Here’s to the many years we shared- it was great! 🙂

And a video from our last real jump lesson- it was very fun. As I step Oats down from most of our competition jump lessons, it’s nice to look back at the great things we’ve done. I love our partnership and how it has grown and progressed over the years, much like my relationship with my now-former jump trainer.

Do you like pain?

Oh man this weekend! So many things, ups, downs, just everything all at once.

low course 1_Moment

I’m also going to miss these sweet jumps…Goodbye! 

Friday I had every intention of going riding…BUT my parents were moving out of the city and I was invited to their going away dinner at a really nice restaurant. So I did that instead, still planning on riding after//yeah so that definitely did not happen.

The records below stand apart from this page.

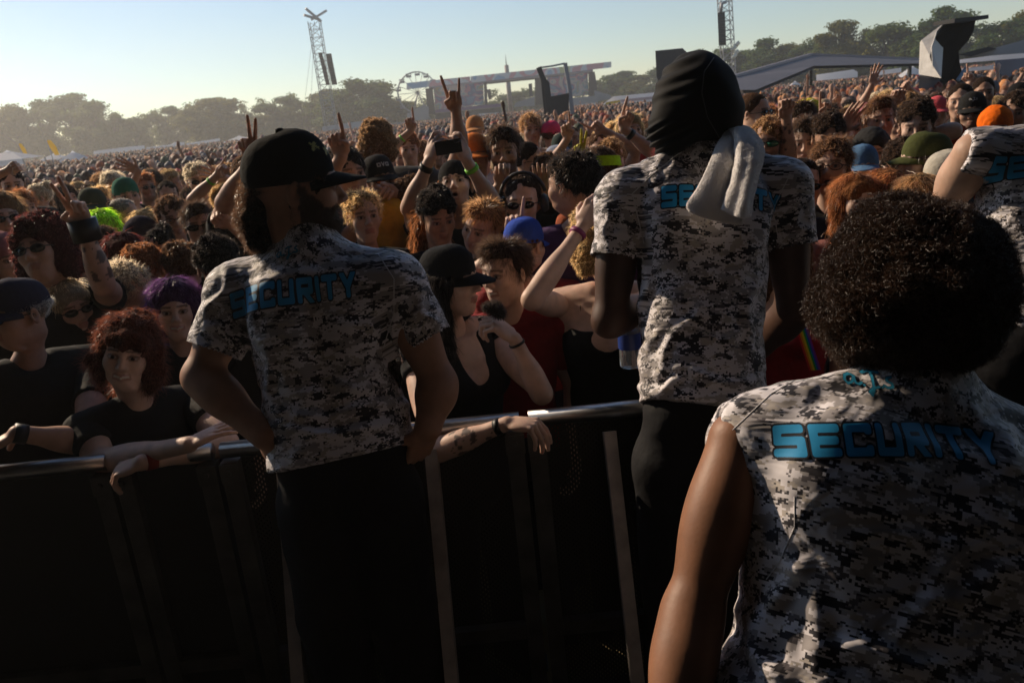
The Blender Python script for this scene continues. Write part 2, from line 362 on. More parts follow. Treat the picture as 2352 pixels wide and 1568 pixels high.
# ------------------------------------------------------------------ heads
_heads = {}
def head(h=.006, face='closed', male=True, ear_n=True, beard=0, eyes='open'):
    """V, F, colour of a head and neck; origin between the ears, face towards -Y"""
    key = (h, face, male, beard, eyes)
    if key in _heads: return _heads[key]
    f = Field((-.10, -.14, -.26), (.10, .13, .14), h)
    f.ell((0, .014, .038), (.075, .096, .084), k=.01)
    jw = .058 if male else .052
    f.ell((0, -.028, -.030), (jw+.004, .060, .080), k=.035)
    f.ell((0, -.030, -.078), (jw-.010, .048, .036), k=.03)
    f.cone((-.012, -.066, -.100), (.012, -.066, -.100), .017, k=.025)
    for s in (-1, 1):
        f.ell((s*.040, -.058, -.022), (.024, .022, .024), k=.022)
        f.cone((s*.012, -.079, .030), (s*.040, -.068, .026), .012, .010, k=.014)
    for s in (-1, 1): f.ell((s*.031, -.100, .006), (.019, .020, .013), k=.016, cut=True)
    f.cone((0, -.080, .018), (0, -.103, -.020), .007, .0095, k=.014)
    f.ell((0, -.104, -.024), (.010, .010, .009), k=.008)
    for s in (-1, 1): f.ell((s*.012, -.094, -.029), (.008, .010, .007), k=.007)
    for s in (-1, 1): f.ell((s*.031, -.074, .006), (.0135, .0135, .0125), k=.004)
    op = face == 'open'; dz = -.012 if op else 0
    wl = .027 if face == 'smile' else .021
    up = .004 if face == 'smile' else 0
    f.chain([(-wl, -.079, -.058+up), (-.010, -.090, -.0545), (0, -.092, -.0555), (.010, -.090, -.0545), (wl, -.079, -.058+up)], [.003, .0055, .005, .0055, .003], k=.005)
    f.chain([(-wl, -.078, -.061+up+dz*.5), (0, -.089, -.067+dz), (wl, -.078, -.061+up+dz*.5)], [.003, .0068, .003], k=.005)
    if op: f.ell((0, -.094, -.063), (.016, .018, .010), k=.004, cut=True)
    if beard: f.ell((0, -.050, -.085), (.052, .044, .036), k=.02)
    for s in (-1, 1):
        R = rot('Z', s*.35) @ rot('X', .2)
        f.ell((s*.080, .012, -.004), (.0065, .019, .031), R, k=.006)
        f.ell((s*.086, .006, .000), (.006, .010, .016), R, k=.005, cut=True)
    f.cone((0, .022, -.06), (0, .034, -.20), .054 if male else .045, .060 if male else .052, k=.03)
    f.cone((-.07, .04, -.245), (.07, .04, -.245), .05, k=.05)
    V, Q = f.mesh(); C = np.zeros((len(V), 4)); x, y, z = V.T; ax = np.abs(x)
    def put(m, col, a=1.): C[m, :3] = col; C[m, 3] = np.maximum(C[m, 3], a if np.isscalar(a) else a[m])
    front = y < -.055
    d = np.sqrt(((ax-.031)/.016)**2+((z-.006)/.0085)**2)
    put(front & (d < 1.25), (.13, .06, .045), .6)
    if eyes == 'open':
        put(front & (np.sqrt(((ax-.031)/.0135)**2+((z-.0045)/.0055)**2) < 1) & (y < -.080), (.30, .26, .25), .9)
        put(front & (np.hypot(ax-.031, z-.005) < .0064) & (y < -.08), (.02, .012, .01))
        put(front & (np.abs(z-.0125+8*(ax-.031)**2) < .0022) & (np.abs(ax-.031) < .015), (.03, .015, .012), .8)
    put(front & (np.abs(z-(.0295-.15*np.maximum(0, ax-.035))) < .0048) & (ax > .011) & (ax < .052), (.04, .022, .015), .75)
    lipz = np.abs(z-(-.0605+dz*.4)) < (.0125 if not op else .019)
    put(front & (ax < wl+.002) & lipz & (y < -.074), (.38, .10, .09) if not male else (.32, .12, .10), .55)
    if op: put((y < -.055) & (np.hypot(ax/.0155, (z+.063)/.0095) < 1) & (y > -.088), (.03, .008, .008), 1)
    if face == 'smile': put(front & (ax < wl-.003) & (np.abs(z-(-.0610+.15*ax)) < .0042) & (y < -.072), (.70, .66, .58), .95)
    if beard:
        nz_ = .006*fbm(V*90, 2, 4); lim = np.where(y < -.055, -.036-.35*np.maximum(0, -.085-y), -.036+1.05*(y+.055))+nz_
        m = (z < lim) & (z > -.135) & (y < .004+nz_) & ~((ax < wl+.002) & (np.abs(z+.0615) < .0105) & (y < -.078))
        put(m | (front & (np.abs(z+.0445) < .0065) & (ax < .028)), (.028, .015, .010), beard)
        C[m, 3] = np.clip(beard+2.5*nz_[m]*10*.2-.25*np.clip((z[m]-lim[m]+.012)/.012, 0, 1), 0, 1)
    _heads[key] = (V, Q, C); return _heads[key]
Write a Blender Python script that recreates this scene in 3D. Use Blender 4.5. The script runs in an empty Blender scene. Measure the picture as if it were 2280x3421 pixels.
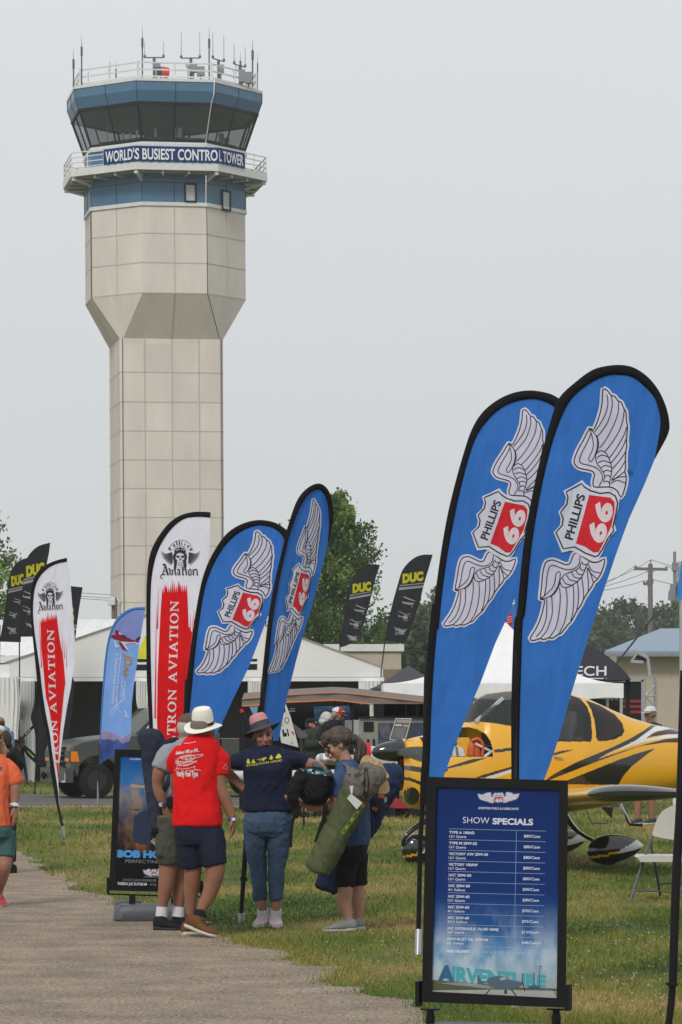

We had a lovely dinner, I went back to my parents rental to take some stuff from them that they couldn’t bring, and it was MONSOON raining. Like, tornado winds with just hammering rain. Yikes. So it was like 8:30 pm, and torrential rains. Nope, not going to ride. It was a very bittersweet parting. Like…I wish things had been different, you know? But they aren’t.

Made it home and it was pretty rough, yeesh. I also found out that a friend was leaving the barn, and I just felt really bummed about that. I felt like people are all leaving me, that I’m being abandoned, and all alone. It was not a great feeling, even if it’s not necessarily true, it’s just how I ‘feel’ it right now. SIgh…  I was glad my husband was back in town. That way I didn’t feel so sad and lonely.

Saturday we woke up to find a ton of places had flooded. The indoor arena has been flooded for months, and Saturday was like half the arena. The rains were no joke. It was also crazy windy alllll day…Gusting, slamming wind. The horses were all totally psychotic at the barn, except for my dear Oats of course! The vibe was super negative and tense though, my shoulders were up near my ears the whole ride! Thank GOD Oats is so trusty. He takes care of me. My other friend said she was going to leave the barn too, and I just felt really sad and that ‘everyone is leaving me’ feeling just took over.

I came home and just could NOT with the day. I felt anxious, restless, tense, and just…I needed something to work through my emotions. I went on a long run, and I wanted something to trigger my emotions for me, so I could ‘feel’ them… And it did! Funny enough it was a security guard yelling at me, so whatever- it worked! 🙂

The rest of the evening was uneventful (thank god), even though I almost fainted in the shower (damn you vasovagal syncope and my love of hot showers!) and we even made pizza! And my other friend decided to stay put for now. Phew!

Sunday I had an equestrian biomechanics course put on by the chiropractor that sees Oats! I learned a lot and I found the breathing exercises particularly challenging, ha. I then hopped out to the barn to ride 🙂 Oats was great. I love my boy.

We will see what new challenges this week faces us with.